3D Vision Enhances Robot Efficiency

Feb. 4, 2013
Industrial Perception’s 3D vision systems create new possibilities for robotic truck loading and unloading, bin picking and automated logistics.

Enabling vision systems with 3D capabilities is expected to provide manufacturers with a higher level of excellence from their material-handling robots. Following on this 3D vision system trend, Industrial Perception Inc. has unveiled a new vision-guided robot technology that it says will accelerate automated logistics applications such as bin picking and mixed-case handling between trucks, containers, conveyors and pallets.

3D vision allows material handling in unstructured environments where 2D systems have often failed. Examples of these environments include areas where materials overlap, have like colors with backgrounds or vary in surface depths. The increased environmental awareness of 3D vision systems allows cameras to see the walls of trucks, sides of containers or the edges of a bin. This means that robots will soon be navigating around high walls with end-effector path planning or reaching their grippers into obscure corners.

A prototype of Industrial Perception’s 3D vision-enabled robot has proved capable of unloading trucks, especially heavy containers (around 35 pounds) where humans are at a heightened risk for back injury. IPI product manager, Erin Rapacki, says the robot would be mounted on an automated guided vehicle for transport between docks. It would drive itself into a truck trailer to begin picking and loading boxes on an outgoing conveyor, minimizing the lifting and bending of dockworkers. IPI’s current goal is to locate end users that would benefit from a robot capable of 500 picks per hour. However, Rapacki says that the technology is scalable and predicts that achieving 1,000 picks per hour will be possible.

The technology that made this possible was developed by mimicking the Kinect sensor on Microsoft’s Xbox 360 video game console. “When that came out a couple of years ago, it really triggered a lot of robotics researchers to work with it,” explains Rapacki. “It is such a cheap camera to render objects in 3D and environments in 3D.”

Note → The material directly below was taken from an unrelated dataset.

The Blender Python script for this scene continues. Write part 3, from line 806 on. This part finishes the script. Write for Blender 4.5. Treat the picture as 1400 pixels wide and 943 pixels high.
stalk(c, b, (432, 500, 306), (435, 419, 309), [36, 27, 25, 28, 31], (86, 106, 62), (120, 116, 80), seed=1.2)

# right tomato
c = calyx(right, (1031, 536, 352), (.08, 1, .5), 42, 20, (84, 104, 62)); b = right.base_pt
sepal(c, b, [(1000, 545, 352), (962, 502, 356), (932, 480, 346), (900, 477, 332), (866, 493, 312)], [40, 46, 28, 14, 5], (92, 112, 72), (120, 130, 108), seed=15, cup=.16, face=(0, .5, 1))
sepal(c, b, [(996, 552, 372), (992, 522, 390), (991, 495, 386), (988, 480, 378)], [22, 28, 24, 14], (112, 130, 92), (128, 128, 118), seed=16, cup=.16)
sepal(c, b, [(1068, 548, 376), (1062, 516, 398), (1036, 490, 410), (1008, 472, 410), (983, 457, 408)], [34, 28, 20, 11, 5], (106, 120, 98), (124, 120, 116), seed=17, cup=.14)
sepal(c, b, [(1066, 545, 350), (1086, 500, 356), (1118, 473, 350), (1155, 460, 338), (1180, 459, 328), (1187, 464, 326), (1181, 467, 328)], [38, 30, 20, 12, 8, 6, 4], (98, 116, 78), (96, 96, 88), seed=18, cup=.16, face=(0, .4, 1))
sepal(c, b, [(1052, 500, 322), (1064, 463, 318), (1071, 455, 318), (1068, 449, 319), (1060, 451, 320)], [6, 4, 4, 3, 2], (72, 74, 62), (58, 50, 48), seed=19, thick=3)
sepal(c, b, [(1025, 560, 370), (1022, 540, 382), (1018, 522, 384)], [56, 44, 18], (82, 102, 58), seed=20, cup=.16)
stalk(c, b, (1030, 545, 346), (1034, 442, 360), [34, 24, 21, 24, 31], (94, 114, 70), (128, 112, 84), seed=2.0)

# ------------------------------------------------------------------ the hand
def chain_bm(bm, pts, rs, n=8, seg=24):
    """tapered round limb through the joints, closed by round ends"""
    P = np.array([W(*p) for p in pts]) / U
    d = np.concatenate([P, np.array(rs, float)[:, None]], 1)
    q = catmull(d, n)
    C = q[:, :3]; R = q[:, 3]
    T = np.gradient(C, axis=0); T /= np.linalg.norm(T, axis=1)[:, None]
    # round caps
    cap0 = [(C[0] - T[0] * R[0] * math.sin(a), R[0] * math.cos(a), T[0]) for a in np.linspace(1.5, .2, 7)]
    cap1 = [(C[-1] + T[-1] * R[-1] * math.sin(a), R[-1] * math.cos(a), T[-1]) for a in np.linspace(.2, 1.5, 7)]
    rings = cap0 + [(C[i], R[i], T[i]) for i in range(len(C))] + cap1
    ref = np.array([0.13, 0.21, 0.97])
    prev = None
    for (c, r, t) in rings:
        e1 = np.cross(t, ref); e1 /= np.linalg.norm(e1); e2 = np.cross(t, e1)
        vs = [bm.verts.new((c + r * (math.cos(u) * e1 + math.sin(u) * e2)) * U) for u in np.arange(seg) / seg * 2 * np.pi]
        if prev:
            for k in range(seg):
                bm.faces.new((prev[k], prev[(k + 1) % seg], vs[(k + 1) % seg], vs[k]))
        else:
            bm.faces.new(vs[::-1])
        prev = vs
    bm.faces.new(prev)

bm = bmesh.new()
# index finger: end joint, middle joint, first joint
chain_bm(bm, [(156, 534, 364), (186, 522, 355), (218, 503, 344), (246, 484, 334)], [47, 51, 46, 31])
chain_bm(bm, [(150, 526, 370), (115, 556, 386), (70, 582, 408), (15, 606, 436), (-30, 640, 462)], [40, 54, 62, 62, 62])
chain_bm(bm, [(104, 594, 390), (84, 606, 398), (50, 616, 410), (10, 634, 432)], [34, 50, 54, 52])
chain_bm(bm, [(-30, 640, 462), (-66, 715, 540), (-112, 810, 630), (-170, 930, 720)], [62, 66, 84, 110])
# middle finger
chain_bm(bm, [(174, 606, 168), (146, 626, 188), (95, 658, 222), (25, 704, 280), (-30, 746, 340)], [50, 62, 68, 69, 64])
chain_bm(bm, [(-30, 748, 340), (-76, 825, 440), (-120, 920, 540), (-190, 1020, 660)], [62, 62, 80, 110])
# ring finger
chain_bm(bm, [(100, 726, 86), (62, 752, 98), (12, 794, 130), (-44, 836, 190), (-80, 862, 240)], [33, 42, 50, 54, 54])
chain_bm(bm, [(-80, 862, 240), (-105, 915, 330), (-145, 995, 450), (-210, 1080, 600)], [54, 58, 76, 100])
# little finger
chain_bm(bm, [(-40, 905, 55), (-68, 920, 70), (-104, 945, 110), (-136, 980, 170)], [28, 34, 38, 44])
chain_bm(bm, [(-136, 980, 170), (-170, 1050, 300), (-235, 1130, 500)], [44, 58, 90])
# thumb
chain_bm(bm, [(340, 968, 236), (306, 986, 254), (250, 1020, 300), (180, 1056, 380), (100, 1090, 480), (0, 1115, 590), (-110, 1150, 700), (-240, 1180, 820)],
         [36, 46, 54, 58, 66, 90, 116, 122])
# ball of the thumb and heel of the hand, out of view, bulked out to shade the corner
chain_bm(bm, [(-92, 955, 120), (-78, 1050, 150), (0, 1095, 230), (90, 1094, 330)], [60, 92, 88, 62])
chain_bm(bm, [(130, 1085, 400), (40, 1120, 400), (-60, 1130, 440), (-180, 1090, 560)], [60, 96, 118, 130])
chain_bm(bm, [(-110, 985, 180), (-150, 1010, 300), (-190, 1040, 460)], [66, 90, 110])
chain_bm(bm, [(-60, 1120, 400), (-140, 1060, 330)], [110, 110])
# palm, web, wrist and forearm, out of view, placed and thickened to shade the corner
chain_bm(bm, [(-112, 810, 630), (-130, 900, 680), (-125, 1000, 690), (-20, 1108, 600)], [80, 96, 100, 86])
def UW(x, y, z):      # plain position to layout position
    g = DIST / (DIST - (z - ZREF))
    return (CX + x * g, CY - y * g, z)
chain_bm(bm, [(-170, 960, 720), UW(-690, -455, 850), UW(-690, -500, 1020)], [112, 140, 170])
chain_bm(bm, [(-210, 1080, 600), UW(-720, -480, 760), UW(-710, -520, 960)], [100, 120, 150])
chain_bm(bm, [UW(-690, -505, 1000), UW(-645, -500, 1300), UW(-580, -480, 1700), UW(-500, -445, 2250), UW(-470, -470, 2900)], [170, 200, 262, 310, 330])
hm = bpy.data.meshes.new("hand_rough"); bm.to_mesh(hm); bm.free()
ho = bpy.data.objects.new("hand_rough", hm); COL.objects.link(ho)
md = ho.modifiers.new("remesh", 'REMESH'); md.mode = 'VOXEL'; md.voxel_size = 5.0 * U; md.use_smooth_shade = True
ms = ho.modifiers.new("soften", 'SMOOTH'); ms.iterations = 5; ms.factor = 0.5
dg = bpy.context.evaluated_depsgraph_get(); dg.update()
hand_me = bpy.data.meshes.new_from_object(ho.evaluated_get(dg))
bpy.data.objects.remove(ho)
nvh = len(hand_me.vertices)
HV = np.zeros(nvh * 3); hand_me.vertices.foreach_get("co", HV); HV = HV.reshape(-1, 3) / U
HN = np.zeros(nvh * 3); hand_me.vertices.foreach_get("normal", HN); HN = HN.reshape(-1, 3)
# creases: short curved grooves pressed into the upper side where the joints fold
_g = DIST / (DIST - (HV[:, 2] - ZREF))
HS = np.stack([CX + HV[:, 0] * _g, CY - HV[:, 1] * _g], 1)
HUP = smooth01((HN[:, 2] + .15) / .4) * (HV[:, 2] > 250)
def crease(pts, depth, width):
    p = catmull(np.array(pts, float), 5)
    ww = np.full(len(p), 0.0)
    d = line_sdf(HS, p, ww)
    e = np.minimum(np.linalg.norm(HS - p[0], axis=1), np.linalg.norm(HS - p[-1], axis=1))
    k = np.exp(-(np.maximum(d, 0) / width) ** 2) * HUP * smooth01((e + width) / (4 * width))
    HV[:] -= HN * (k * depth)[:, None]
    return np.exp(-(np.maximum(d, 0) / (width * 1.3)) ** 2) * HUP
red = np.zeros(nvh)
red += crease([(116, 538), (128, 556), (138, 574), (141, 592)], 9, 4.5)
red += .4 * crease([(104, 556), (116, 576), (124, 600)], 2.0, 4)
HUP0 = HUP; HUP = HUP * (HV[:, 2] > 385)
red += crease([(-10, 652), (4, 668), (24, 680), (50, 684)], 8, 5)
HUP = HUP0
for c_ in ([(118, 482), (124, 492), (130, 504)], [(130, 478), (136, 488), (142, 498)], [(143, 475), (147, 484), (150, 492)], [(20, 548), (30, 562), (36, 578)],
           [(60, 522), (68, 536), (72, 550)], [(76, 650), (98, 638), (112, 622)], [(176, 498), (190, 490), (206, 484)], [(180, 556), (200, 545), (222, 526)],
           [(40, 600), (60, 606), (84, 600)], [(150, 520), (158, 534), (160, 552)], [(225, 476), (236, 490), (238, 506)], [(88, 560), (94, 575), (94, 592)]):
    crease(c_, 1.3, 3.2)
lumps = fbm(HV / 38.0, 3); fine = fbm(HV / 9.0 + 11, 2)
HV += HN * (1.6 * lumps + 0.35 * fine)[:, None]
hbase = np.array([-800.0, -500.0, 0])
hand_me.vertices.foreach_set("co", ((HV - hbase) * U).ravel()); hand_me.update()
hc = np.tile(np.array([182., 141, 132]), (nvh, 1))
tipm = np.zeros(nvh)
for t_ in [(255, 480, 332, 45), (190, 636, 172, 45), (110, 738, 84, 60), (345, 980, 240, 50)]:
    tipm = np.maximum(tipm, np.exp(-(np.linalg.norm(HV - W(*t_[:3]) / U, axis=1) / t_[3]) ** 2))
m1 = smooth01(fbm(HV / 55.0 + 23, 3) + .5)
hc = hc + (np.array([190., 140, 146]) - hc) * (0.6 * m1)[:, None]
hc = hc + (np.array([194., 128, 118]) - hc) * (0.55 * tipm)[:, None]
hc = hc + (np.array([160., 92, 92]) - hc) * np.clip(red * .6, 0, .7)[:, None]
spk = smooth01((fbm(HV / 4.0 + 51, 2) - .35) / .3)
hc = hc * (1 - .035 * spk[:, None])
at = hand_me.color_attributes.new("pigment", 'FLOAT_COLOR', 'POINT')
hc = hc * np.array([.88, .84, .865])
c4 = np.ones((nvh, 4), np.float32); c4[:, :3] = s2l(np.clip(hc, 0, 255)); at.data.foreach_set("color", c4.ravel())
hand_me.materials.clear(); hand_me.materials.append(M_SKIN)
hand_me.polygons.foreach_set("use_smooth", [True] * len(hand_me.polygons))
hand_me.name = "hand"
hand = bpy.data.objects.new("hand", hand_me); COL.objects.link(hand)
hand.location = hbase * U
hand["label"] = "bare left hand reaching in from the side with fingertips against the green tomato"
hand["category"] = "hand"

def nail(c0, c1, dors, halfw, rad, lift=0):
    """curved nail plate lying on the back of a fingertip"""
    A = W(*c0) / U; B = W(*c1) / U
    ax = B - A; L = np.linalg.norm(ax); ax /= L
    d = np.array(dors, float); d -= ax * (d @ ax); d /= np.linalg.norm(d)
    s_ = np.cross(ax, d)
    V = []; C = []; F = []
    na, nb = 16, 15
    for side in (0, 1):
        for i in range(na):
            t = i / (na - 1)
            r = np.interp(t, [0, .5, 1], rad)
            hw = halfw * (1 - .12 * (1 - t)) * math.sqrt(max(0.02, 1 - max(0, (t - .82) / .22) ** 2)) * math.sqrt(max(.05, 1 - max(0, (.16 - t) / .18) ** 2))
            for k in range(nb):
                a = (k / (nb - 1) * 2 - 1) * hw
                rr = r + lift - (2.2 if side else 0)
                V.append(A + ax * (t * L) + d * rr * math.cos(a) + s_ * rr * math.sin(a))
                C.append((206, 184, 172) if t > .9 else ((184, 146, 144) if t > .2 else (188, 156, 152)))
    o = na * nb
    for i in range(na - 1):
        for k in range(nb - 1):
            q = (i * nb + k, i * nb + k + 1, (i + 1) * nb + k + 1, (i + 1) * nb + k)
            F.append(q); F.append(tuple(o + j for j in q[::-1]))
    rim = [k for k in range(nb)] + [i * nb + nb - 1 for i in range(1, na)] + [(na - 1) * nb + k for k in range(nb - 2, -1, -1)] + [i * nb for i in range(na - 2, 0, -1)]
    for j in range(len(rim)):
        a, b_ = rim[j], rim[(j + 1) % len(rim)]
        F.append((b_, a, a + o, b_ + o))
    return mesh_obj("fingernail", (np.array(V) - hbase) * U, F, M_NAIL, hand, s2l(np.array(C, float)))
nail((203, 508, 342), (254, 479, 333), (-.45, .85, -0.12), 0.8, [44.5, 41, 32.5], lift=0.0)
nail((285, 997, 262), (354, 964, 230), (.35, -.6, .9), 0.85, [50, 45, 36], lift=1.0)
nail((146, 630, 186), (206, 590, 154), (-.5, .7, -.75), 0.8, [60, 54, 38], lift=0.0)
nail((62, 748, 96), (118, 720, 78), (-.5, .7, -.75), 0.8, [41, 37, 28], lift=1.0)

IPI’s 3D sensors locate dimensions to distinguish between multiple objects in cluttered environments. The robots can pick items from piles while modeling the objects and calculating trajectories to intelligently determine the proper grasping points. Once the item is held, the speed of the arm is maximized without the risk of collision. An interface can be established between robots and other equipment to communicate state, failure modes and retry logic.

Rapacki says these systems also can deconstruct pallets and transfer materials to conveyors or floor-load trucks. Pallet construction can be achieved for even mixed case sizes. Packages can be reoriented so that the desired surface shows.

Further down the road, the 3D vision systems can be incorporated into outbound conveyor lines at loading stations. The system can be incorporated to identify which boxes are going where. Once identified, colored lasers could be beamed onto outbound packages, so workers know which truck to load with what boxes, without taking time to read labels.